So as the subject suggests, I am going to start up UDK for the time first time. I have been using Unity 3d for about 2 years, and I have never been satisfied as an artist coming from a fine arts background.
I was wondering A few things:
- All of my UDK tutorials about 2 or 3 years old. Where can I find the best, most current introduction tuts (and of course I'm asking for the community to share their personal experience). Eat 3d, 3d motive, Digital Tutors, UDK Forums?
- Any tips to give a Unity guy?
-edit: Also is it ok to download a Beta to use as your main version?
I'm excited to get into an engine with a more artist friendly approach.
Replies
Most sites like Eat3D and 3D Motive are awesome and I highly recommend either of them. The things I have learned from these sites are numerous but in most cases they are very specific although in depth tutorials. If you're just getting started I would suggest the 3D Buzz videos I linked to before as well as the UDN. Once you are comfortable with the basics, move to Eat3D and 3D motive for more specific features.
artist friendly unless you want to do something really different, then you'll miss the time when a coder could literally change the engine as you need it
but out of the box, definitely unreal3 is the nicest package i ever worked with, from an artist point of view.
Those 3d Buzz Tuts have been insanely helpful. Thanks a million!
http://www.eat3d.com/training_videos
Don't get me wrong, I do love UDK. It creates beautiful graphics, let's me put test levels on an iPad directly from PC without needing a mac.
But be warned, using UDK is like digging a hole to the centre of the earth. At first while you're digging through the top soil (i.e. importing static assets, making shaders) you think "wow, this is going great". Then at some point you hit solid rock (i.e. what do you mean I can't make a skyrim clone with kismet?)
I'm not saying don't use UDK though, I think it's a great choice. Just be aware that there's rock down there.
I have already bought Hourence's first tutorial. Its on!
Yeah well its better than Unity. There you have to go to the farmer's nursery to buy the top soil to even get started.
What? Are you compltely unaware of the enormous user community and enormous amounts of tutorials out there?
Unity was designed in mind for the artist, as well as the programmer. I love UDK too, and in fact I always use it to present my work. However, if it comes down to the decision of whther or not I'd like a game to get done / made, it's Unity all the way.
Please take your fanboy comments somewhere else, or at least provide some info as to why you have such opinions.

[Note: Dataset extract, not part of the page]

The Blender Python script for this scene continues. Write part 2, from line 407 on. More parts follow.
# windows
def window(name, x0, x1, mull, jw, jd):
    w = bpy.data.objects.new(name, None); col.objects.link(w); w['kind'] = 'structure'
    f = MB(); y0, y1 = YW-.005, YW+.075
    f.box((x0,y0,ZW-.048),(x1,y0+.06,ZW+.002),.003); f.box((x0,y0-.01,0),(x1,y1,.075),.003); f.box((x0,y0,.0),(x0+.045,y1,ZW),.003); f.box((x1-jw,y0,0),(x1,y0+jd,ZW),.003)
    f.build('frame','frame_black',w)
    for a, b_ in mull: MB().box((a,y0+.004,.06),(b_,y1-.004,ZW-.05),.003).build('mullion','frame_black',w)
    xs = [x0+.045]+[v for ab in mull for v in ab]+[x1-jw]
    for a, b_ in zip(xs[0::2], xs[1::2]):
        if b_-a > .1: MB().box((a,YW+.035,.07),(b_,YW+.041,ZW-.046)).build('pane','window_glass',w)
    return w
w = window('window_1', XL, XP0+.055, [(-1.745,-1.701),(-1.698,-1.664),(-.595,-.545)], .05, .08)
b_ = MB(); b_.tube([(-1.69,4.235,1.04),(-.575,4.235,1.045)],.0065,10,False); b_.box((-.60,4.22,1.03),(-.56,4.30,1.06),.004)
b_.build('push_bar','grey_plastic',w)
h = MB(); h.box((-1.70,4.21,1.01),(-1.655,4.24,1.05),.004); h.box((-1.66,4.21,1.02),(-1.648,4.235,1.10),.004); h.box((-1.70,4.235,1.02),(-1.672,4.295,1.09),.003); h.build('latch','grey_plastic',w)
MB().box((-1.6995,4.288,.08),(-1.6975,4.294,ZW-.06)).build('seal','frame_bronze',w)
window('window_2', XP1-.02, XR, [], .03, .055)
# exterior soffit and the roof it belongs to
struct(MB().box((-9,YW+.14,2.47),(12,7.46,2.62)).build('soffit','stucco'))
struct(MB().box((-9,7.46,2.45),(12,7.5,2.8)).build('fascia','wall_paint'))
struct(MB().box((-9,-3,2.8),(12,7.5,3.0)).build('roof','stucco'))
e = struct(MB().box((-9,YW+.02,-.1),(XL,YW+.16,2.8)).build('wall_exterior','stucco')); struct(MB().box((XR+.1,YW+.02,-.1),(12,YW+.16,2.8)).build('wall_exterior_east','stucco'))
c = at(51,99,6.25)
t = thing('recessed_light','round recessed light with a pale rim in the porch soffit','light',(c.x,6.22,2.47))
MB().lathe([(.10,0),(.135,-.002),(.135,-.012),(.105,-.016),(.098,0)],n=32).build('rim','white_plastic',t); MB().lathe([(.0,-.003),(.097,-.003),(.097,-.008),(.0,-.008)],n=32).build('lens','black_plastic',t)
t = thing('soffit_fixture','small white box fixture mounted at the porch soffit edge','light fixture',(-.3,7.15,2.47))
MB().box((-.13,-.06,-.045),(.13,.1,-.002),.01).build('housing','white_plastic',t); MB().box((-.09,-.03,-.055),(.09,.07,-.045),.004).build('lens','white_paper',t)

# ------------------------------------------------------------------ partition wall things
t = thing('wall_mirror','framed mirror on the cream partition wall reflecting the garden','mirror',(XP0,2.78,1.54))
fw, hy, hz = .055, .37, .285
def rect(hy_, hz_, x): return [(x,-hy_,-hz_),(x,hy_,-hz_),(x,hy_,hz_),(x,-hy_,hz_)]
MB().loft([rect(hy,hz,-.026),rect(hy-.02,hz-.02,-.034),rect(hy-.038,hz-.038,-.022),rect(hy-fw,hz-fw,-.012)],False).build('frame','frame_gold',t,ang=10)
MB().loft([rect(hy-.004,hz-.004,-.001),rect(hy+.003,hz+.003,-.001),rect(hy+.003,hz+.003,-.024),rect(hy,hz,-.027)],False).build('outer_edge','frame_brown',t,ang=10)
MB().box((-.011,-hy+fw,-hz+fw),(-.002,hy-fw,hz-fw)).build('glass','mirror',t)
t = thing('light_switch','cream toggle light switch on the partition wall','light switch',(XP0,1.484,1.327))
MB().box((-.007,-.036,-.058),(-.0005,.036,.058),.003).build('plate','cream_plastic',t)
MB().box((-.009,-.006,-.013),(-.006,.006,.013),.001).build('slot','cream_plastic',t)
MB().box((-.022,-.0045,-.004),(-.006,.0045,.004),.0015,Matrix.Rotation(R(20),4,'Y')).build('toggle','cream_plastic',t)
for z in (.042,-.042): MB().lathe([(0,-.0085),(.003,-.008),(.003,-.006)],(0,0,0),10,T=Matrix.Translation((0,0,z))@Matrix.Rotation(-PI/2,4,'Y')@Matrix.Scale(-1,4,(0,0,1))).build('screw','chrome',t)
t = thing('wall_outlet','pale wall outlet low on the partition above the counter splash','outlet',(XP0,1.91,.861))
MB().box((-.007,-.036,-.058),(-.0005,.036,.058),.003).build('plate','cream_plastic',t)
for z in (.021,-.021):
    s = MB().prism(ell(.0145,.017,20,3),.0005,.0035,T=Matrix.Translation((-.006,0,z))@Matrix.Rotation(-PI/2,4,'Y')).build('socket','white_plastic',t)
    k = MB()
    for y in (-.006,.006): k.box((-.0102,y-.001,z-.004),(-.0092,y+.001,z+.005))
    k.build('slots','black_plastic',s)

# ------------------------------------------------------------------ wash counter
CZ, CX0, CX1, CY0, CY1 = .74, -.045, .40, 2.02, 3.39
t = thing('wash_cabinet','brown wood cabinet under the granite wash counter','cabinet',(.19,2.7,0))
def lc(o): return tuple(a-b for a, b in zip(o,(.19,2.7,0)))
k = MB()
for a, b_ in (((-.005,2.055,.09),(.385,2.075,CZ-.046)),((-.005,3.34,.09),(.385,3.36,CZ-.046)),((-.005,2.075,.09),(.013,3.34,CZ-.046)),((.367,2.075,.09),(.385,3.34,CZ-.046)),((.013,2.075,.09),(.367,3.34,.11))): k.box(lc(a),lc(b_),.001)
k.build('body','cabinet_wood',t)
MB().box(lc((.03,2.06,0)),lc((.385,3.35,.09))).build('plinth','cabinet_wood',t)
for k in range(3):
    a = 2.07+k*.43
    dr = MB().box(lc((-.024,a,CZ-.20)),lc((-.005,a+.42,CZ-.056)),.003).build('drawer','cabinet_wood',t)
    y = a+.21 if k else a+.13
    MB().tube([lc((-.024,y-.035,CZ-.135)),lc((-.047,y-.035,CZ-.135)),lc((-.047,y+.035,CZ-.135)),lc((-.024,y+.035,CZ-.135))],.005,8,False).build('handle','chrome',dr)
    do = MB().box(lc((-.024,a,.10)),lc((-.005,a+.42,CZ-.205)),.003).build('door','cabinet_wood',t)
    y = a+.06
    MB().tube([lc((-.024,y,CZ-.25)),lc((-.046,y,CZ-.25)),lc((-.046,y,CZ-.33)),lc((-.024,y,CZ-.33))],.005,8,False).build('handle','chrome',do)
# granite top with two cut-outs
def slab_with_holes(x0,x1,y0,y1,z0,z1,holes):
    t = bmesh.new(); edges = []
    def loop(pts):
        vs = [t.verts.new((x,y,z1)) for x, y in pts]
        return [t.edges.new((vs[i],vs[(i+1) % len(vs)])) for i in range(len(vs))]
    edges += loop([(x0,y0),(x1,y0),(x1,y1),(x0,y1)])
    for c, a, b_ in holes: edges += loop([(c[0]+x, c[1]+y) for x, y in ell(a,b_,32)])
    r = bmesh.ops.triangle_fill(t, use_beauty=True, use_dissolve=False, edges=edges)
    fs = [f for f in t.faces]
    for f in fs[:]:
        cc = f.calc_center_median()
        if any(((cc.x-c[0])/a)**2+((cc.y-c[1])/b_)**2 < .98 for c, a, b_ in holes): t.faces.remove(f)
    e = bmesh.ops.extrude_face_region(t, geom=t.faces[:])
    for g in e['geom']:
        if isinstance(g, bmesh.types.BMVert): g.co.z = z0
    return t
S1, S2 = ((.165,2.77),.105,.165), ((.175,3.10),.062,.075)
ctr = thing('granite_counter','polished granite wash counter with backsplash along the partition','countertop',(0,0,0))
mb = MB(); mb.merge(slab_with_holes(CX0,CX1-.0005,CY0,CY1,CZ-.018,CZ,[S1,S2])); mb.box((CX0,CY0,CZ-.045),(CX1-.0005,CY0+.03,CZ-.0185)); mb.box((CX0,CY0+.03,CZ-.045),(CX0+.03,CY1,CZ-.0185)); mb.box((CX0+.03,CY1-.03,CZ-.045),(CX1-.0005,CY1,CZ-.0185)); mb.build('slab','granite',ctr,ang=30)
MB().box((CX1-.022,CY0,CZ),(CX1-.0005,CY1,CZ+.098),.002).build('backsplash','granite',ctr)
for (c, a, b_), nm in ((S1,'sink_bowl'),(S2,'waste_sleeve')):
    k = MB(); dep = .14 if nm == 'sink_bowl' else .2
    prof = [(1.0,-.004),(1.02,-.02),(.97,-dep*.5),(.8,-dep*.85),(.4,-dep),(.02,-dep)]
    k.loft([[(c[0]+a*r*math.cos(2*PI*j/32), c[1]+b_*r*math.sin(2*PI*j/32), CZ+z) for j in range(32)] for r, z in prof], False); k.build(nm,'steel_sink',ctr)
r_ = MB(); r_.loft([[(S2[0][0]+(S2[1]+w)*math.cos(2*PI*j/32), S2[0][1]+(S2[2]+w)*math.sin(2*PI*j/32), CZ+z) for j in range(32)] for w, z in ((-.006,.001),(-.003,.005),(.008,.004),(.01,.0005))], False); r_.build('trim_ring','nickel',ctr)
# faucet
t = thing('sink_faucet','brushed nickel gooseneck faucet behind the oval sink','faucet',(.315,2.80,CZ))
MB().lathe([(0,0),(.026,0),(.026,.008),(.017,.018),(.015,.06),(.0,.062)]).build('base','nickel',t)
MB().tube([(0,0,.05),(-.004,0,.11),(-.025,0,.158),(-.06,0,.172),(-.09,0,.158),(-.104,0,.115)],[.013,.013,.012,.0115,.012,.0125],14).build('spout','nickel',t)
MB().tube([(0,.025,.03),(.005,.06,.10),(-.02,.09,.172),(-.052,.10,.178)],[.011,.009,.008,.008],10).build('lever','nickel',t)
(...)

I would say take the aggressive demeanor somewhere else. My comment was flippant sure, but obviously a joke. I was only saying that before you can achieve the things UDK can do in Unity, you have to go to said community and implement the scripts yourself. So in this respect I think UDK is more promising. I've used Unity for 2 years as well, and when you have to hunt down a script just to get a spec map working, that is where I am turned off. Not saying I am incapable of doing so, I just don't want to be bothered with it. And you could also argue that all game engines are designed with the artist in mind, but how they support the artist is the issue we are talking about here.
Don't forget the sterile UI, or the lack of standard shaders included, or the huge hits it takes when using transparency, or the bad gameplay UI implementation tools. (These are issues I have personally experienced when working with the programmers in my small studio.)
That being said, Unity was awesome maybe 2 or 3 years ago in that it was free, coummunity driven, and could challenge other engines such as UDK or Crytek. Right now though, I just ask myself why the studio is still using it. We are having issues about licensing the Pro edition for our programmers due to money concerns. Do other engines lock content in their free editions like Unity? (not a rhetorical question. Unity is the only engine I've dealt with recently in a development environment.)
It's the number reason why I choose chipping through rock in UDK over sifting through sand in Unity every time. (So it would be nice if they got them going properly for iOS but I guess you can't have everything you want in life).
It's good for blocking out quickly within UDK for very very basic scale visualisation, but after that, 3D applications all the way.
Static meshes are what are used for basically everything now. You can look at the demo maps in UDK and turn off visibility for static meshes and see how BSP is used, although they're probably more than you'd usually see now days also.